Ahlan! (Hello in Arabic)

Hello visitor, this is Mohammad Ramadan, PhD in Mechanical and Aerospace Engineering. In particular, I’m a control theorist with experience in stochastic optimal control, optimal filtering, and system identification.

I’m currently in Naperville (Chicago Western Suburbs), IL, working with the Mathematics and Computer Science Division, Argonne National Laboratory. These are my Github, my google scholar and LinkedIn. Let’s connect!

A little about me (outside research): I’m into music, theory and production, and all sorts of movements: working out, yoga, calisthenics, wrestling and Brazillian jiu jitsu.

Recent research projects:

Data-Conforming Data-Driven Control

Data-driven and adaptive control approaches face the problem of introducing sudden distributional shifts beyond the distribution of data encountered during learning. Therefore, they are prone to invalidating the very assumptions used in their own construction. This is due to the linearity of the underlying system, inherently assumed and formulated in most data-driven control approaches, which may falsely generalize the behavior of the system beyond the behavior experienced in the data. This paper seeks to mitigate these problems by enforcing consistency of the newly designed closed-loop systems with data and slowing down any distributional shifts in the joint state-input space. This is achieved through incorporating affine regularization terms and linear matrix inequality constraints to data-driven approaches, resulting in convex semi-definite programs that can be efficiently solved by standard software packages. We discuss the optimality conditions of these programs and then conclude the paper with a numerical example that further highlights the problem of premature generalization beyond data and shows the effectiveness of our proposed approaches in enhancing the safety of data-driven control methods.
Read the full paper here

Dampening parameter distributional shifts under robust control and gain scheduling

Many traditional robust control approaches assume linearity of the system and independence between the system state-input and the parameters of its approximant low-order model. This assumption implies that robust control design introduces no distributional shifts in the parameters of this low-order model. This is generally not true when the underlying actual system is nonlinear, which admits typically state-input coupling with the parameters of the approximating model. Therefore, a robust controller has to be robust under the parameter distribution that will be experienced in the future data, after applying this control, not the parameter distribution seen in the learning data or assumed in the design.
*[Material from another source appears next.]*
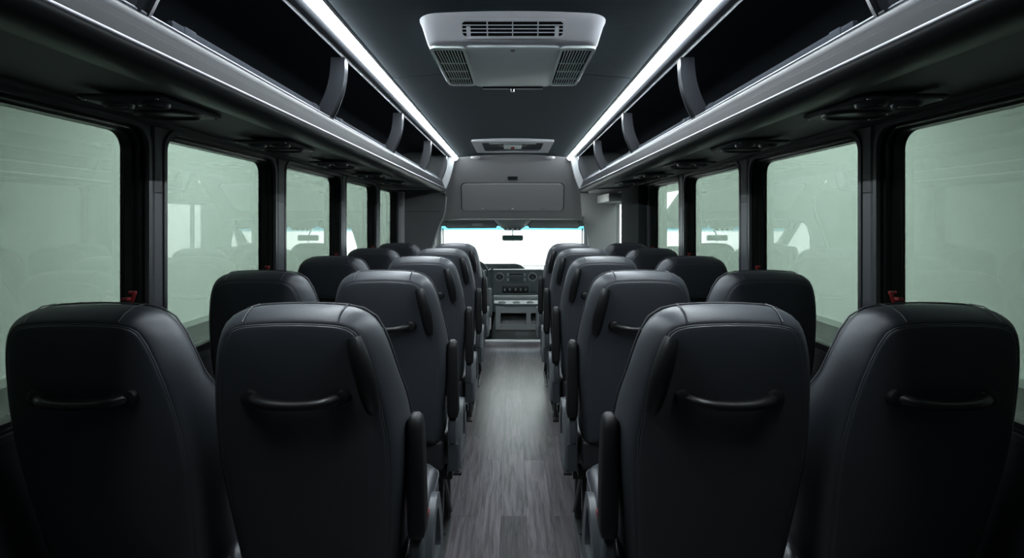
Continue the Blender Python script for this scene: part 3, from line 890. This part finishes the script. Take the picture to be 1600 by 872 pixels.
# entry door
dr = empty('door_1', (1.23, 5.92, 0.0), 'entry door with a tall bright glass pane past the dark post', 'door', kind='structure')
b = MB(); b.box(-0.012, 0.03, -0.48, 0.48, -0.5, 0.30); b.box(-0.012, 0.03, -0.48, 0.48, 1.58, 1.74); b.box(-0.012, 0.03, -0.48, -0.45, 0.3, 1.58); b.box(-0.012, 0.03, 0.45, 0.48, 0.3, 1.58); b.box(-0.01, 0.02, 0.20, 0.24, 0.3, 1.58)
b.obj('door_leaf', 'cab_grey', dr)
b = MB(); b.box(-0.003, 0.003, -0.45, 0.20, 0.3, 1.58); b.box(-0.003, 0.003, 0.24, 0.45, 0.3, 1.58); b.obj('glass_pane', 'clear', dr)
b = MB(); b.box(-0.21, -0.03, -0.35, 0.40, 1.60, 1.69, 0.01); b.obj('door_operator', 'cab_grey', dr)
# door-side partition ahead of the entry
edge2 = [(0.80, 1.74), (0.835, 1.55), (0.85, 1.42), (0.865, 1.36), (0.90, 1.25), (0.925, 1.15), (0.945, 1.00), (0.955, 0.80), (0.96, -0.5)]
b = MB(1); b.prism(edge2 + [(1.27, -0.5), (1.27, 1.74)], 'y', 6.36, 6.42)
pl = tag(b.obj('wall_cab_corner', 'cab_light'), 'light grey curved corner panel ahead of the entry door', 'partition', kind='structure')
b = MB(1); b.tube([(x, 6.362, z) for x, z in edge2], 0.009, 8); b.obj('edge_moulding', 'cab_light', pl)

# ------------------------------------------------------------------ cab
b = MB(); b.box(-1.27, 1.27, 6.07, 7.6, -0.32, -0.28); b.box(-1.26, 1.26, 6.06, 6.075, -0.3, -0.006)
tag(b.obj('floor_cab', 'rubber'), 'dark rubber cab floor a step below the aisle', 'floor', kind='structure')
b = MB(); b.box(-1.02, 0.82, 5.98, 6.50, 1.405, 1.44); b.box(0.82, 1.02, 6.44, 6.50, 1.405, 1.44); 
tag(b.obj('ceiling_cab', 'cab_grey'), 'grey cab roof lining above the visors', 'ceiling', kind='structure')
for s in (-1, 1):
    b = MB(s)
    ow = [(6.12, 0.86), (6.12, 1.20), (6.18, 1.33), (6.28, 1.38), (6.42, 1.375), (6.62, 1.20), (6.86, 0.98), (6.96, 0.88), (6.9, 0.86), (6.5, 0.86)]
    oo = [(5.66, -0.3), (5.66, 1.42), (5.9, 1.42), (6.28, 1.43), (6.48, 1.42), (6.75, 1.25), (7.0, 1.05), (7.15, 0.9), (7.15, -0.3), (6.5, -0.3)]
    if s > 0:
        oo = [(max(p[0], 6.43), p[1]) for p in oo]; oo[1] = (6.43, 1.40); oo[2] = (6.44, 1.42); oo[3] = (6.45, 1.43)
        ow = [(6.47 + (p[0] - 6.12) * 0.6, p[1] - 0.06 if p[1] > 1.3 else p[1]) for p in ow]
    b.ring(oo, ow, 'x', 0.97, 1.03)
    nm = 'driver' if s < 0 else 'passenger'
    o = tag(b.obj('wall_cab_%s' % ('left' if s < 0 else 'right'), 'cab_grey', angle=30), 'grey %s-side cab door trim with a raked window' % nm, 'wall', kind='structure')
    b = MB(s); b.prism(ow, 'x', 0.998, 1.002); b.obj('glass_pane', 'clear', o)
    b = MB(s); b.tube([(0.962, p[0], p[1]) for p in ow + [ow[0]]], 0.010, 6); b.obj('window_seal', 'black_plastic', o)

b = MB(); b.box(-1.02, 1.02, 7.16, 7.2, -0.30, 0.78)
tag(b.obj('wall_cab_front', 'rubber'), 'dark firewall below the dashboard', 'wall', kind='structure')
# windshield
ws = empty('window_30', (0, 6.62, 1.335), 'wide bright windshield with a blue-green shade band at its top', 'windshield', kind='structure')
def wsp(u, v):
    """u -1..1 across, v 0 top .. 1 bottom, local"""
    x = (0.90 + 0.06 * v) * u
    return (x, -0.14 + 0.50 * v + 0.10 * (1 - u * u), 0.035 - 0.62 * v)
b = MB()
for off in (0.0, 0.005):
    G = [[b.v((wsp(i / 10 - 1, j / 6)[0], wsp(i / 10 - 1, j / 6)[1] + off, wsp(i / 10 - 1, j / 6)[2])) for i in range(21)] for j in range(7)]
    for j in range(6):
        for i in range(20): b.f([G[j][i], G[j][i + 1], G[j + 1][i + 1], G[j + 1][i]])
b.obj('glass_pane', 'windshield', ws)
for s in (-1, 1):
    b = MB(s); b.tube([(wsp(1, v)[0] + 0.02, wsp(1, v)[1] - 0.01, wsp(1, v)[2]) for v in (-0.05, 0.25, 0.5, 0.75, 1.0)], 0.045, 10); b.obj('pillar_trim', 'cab_light', ws)
    b = MB(s); b.tube([(wsp(1, v)[0] - 0.045, wsp(1, v)[1] - 0.05, wsp(1, v)[2]) for v in (0.12, 0.18, 0.4, 0.46)], 0.009, 8); b.obj('grab_rail', 'cab_grey', ws)
b = MB(); b.loft([[(wsp(u / 10 - 1, 0)[0], wsp(u / 10 - 1, 0)[1] + dy, wsp(u / 10 - 1, 0)[2] - 0.045 + dz) for u in range(21)] + [(wsp(u / 10 - 1, 0)[0], wsp(u / 10 - 1, 0)[1] + dy, 0.09) for u in range(20, -1, -1)] for dy, dz in ((-0.04, 0.0), (0.03, 0.0))])
b.obj('header_trim', 'cab_grey', ws)
# visors
for s in (-1, 1):
    nm = 'driver' if s < 0 else 'passenger'
    root = empty('sun_visor', (s * 0.5, 6.25, 1.424), 'grey %s sun visor folded up under the bulkhead%s' % (nm, ', with a small pale label' if s < 0 else ''), 'sun visor', 'sun visors over the windshield')
    b = MB(s)
    pr = [(-0.30, -0.115), (-0.315, -0.08), (-0.265, -0.02), (-0.24, -0.004), (0.20, -0.004), (0.27, -0.02), (0.295, -0.06), (0.30, -0.10), (0.28, -0.118)]
    b.loft([[(p[0], y + (p[1]) * -0.5, p[1]) for p in pr] for y in (-0.016, 0.0)])
    v = b.obj('visor_pad', 'cab_grey', root, angle=40)
    b = MB(s); b.tube([(p[0], -0.016 - 0.5 * p[1], p[1]) for p in pr + [pr[0]]], 0.0045, 6); b.obj('piping', 'black_plastic', v)
    b = MB(s); b.tube([(-0.26, -0.01, -0.01), (0.26, -0.01, -0.01)], 0.008, 8); b.obj('pivot_rod', 'black_plastic', root)
    if s < 0:
        b = MB(s); b.loft([[(p[0], y - p[1] * 0.5, p[1]) for p in ((-0.14, -0.09), (-0.14, -0.062), (-0.02, -0.062), (-0.02, -0.09))] for y in (-0.018, -0.0165)]); b.obj('warning_label', 'white_plastic', v)['label'] = 'small pale label'
# overhead console between the visors
oc = empty('overhead_console', (0, 6.18, 1.42), 'grey overhead console dipping between the two sun visors', 'overhead console')
b = MB()
rings = []
for y, hw, zb in ((-0.18, 0.24, -0.005), (-0.10, 0.235, -0.05), (0.0, 0.20, -0.095), (0.06, 0.17, -0.125), (0.16, 0.165, -0.125), (0.2, 0.16, -0.05)):
    rings.append([(-hw, y, 0.0), (-hw * 0.93, y, zb * 0.4), (-hw * 0.78, y, zb * 0.9), (-hw * 0.6, y, zb), (hw * 0.6, y, zb), (hw * 0.78, y, zb * 0.9), (hw * 0.93, y, zb * 0.4), (hw, y, 0.0)])
b.loft(rings); b.obj('console_body', 'cab_grey', oc, angle=50)
b = MB(); b.box(-0.10, 0.10, 0.03, 0.12, -0.142, -0.12, 0.008); b.obj('lamp_cluster', 'dash', oc)
for x in (-0.06, 0.0, 0.06):
    b = MB(); b.lathe([(0, -0.006), (0.013, -0.005), (0.016, 0.004), (0, 0.004)], (x, 0.03, -0.130), 'y', 14); b.obj('lamp_button', 'cab_light', oc)
# rear-view mirror
rm = empty('rear_view_mirror', (0, 6.45, 1.30), 'small rectangular rear-view mirror hanging in front of the windshield', 'mirror')
b = MB(); b.loft([[(p[0], y, p[1]) for p in rrect(0, -0.118, w, h, 0.022, 6)] for y, w, h in ((-0.012, 0.124, 0.030), (-0.004, 0.132, 0.036), (0.012, 0.128, 0.033), (0.022, 0.10, 0.02))])
b.obj('mirror_housing', 'cab_grey', rm)
b = MB(); b.prism([(p[0], p[1]) for p in rrect(0, -0.118, 0.121, 0.027, 0.016, 6)], 'y', -0.0145, -0.012); b.obj('mirror_glass', 'mirror', rm)
b = MB(); b.tube([(0, 0.02, -0.118), (0.0, 0.03, -0.07), (0.0, 0.09, -0.03)], 0.008, 8); b.tube([(0, 0.0, -0.15), (0, 0.0, -0.17)], 0.007, 8); b.obj('stem', 'black_plastic', rm)

# dashboard
da = empty('dashboard', (0, 6.75, 0.5), 'dark dashboard with radio, two round vents and a row of knobs under the windshield', 'dashboard')
b = MB()
prof = [(-0.02, 0.27), (0.06, 0.29), (0.45, 0.27), (0.45, -0.3), (0.10, -0.3), (0.05, 0.0)]
b.prism(prof, 'x', -0.97, 0.97)
b.obj('dash_body', 'dash_top', da, angle=30)
b = MB()
b.loft([[(p[0], y, p[1]) for p in rrect(0.06, 0.115, w, h, 0.02, 4)] for y, w, h in ((0.04, 0.315, 0.168), (-0.13, 0.315, 0.168), (-0.14, 0.308, 0.160))])
st = b.obj('center_stack', 'dash', da, angle=40)
b = MB(); b.loft([[(x, y, z) for (x, z) in ((0.375, -0.055), (0.46, -0.04), (0.47, 0.26), (0.375, 0.275))] for y in (-0.12, 0.05)]); b.obj('side_panel', 'dash_top', da)
b = MB(); b.prism([(-0.75, 0.27), (-0.70, 0.345), (0.04, 0.345), (0.10, 0.33), (0.18, 0.27)], 'y', -0.08, 0.10); cl = b.obj('cluster_hood', 'dash', da, angle=30)
b = MB()
for (x0, x1) in ((-0.20, -0.14), (-0.125, -0.04), (-0.03, 0.02), (0.035, 0.08)): b.box(x0, x1, -0.088, -0.08, 0.288, 0.328, 0.002)
b.obj('gauge_cover', 'screen', cl)
Yf = -0.142
for x in (-0.165, 0.25):
    b = MB(); b.lathe([(0.038, 0.012), (0.046, -0.010), (0.054, -0.008), (0.056, 0.006)], (x, Yf, 0.185), 'y', 24)
    v = b.obj('vent_bezel', 'console', st)
    b = MB(); b.lathe([(0, 0.0), (0.040, 0.0), (0.040, 0.004), (0, 0.004)], (x, Yf - 0.001, 0.185), 'y', 20); b.obj('vent_void', 'void', v)
    b = MB()
    for dx in (-0.018, 0, 0.018): b.box(x + dx - 0.002, x + dx + 0.002, Yf - 0.008, Yf, 0.150, 0.220)
    b.obj('vent_blade', 'console', v)
b = MB(); b.box(-0.075, 0.165, Yf - 0.008, Yf, 0.115, 0.235, 0.004); rd = b.obj('radio', 'dash', st)
b = MB(); b.box(-0.04, 0.13, Yf - 0.011, Yf - 0.008, 0.135, 0.205, 0.001); b.obj('radio_screen', 'screen', rd)
b = MB(); b.box(-0.04, 0.13, Yf - 0.011, Yf - 0.008, 0.213, 0.226, 0.001); b.obj('disc_slot', 'void', rd)
for (x, z) in ((-0.060, 0.215), (-0.060, 0.15), (0.150, 0.215), (0.150, 0.15)):
    b = MB(); b.box(x - 0.012, x + 0.012, Yf - 0.013, Yf - 0.006, z - 0.018, z + 0.018, 0.003); b.obj('radio_button', 'console', rd)
b = MB(); b.box(-0.13, 0.20, Yf - 0.004, Yf, -0.015, 0.075, 0.003); kp = b.obj('climate_panel', 'black_plastic', st)
for x in (-0.10, -0.035, 0.035, 0.10, 0.165):
    b = MB(); b.lathe([(0, -0.020), (0.015, -0.019), (0.019, -0.002), (0.021, 0.0), (0, 0.0)], (x, Yf - 0.003, 0.028), 'y', 16); kn = b.obj('knob', 'dash', kp)
    b = MB(); b.box(x - 0.003, x + 0.003, Yf - 0.026, Yf - 0.022, 0.014, 0.044, 0.001); b.obj('pointer', 'cab_light', kn)
b = MB(); b.box(0.225, 0.30, Yf - 0.006, Yf, -0.01, 0.10, 0.004); b.obj('switch_panel', 'screen', st)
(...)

In this paper we seek a solution to this problem by restricting the newly designed closed-loop system to be consistent with the learning data and slowing down any distributional shifts in the state-input and parameter spaces. In computational terms, these objectives are formulated as convex semi-definite programs that standard software packages can efficiently solve. We evaluate the proposed approaches on a simple yet telling gain-scheduling problem, which can be equivalently posed as a robust control problem.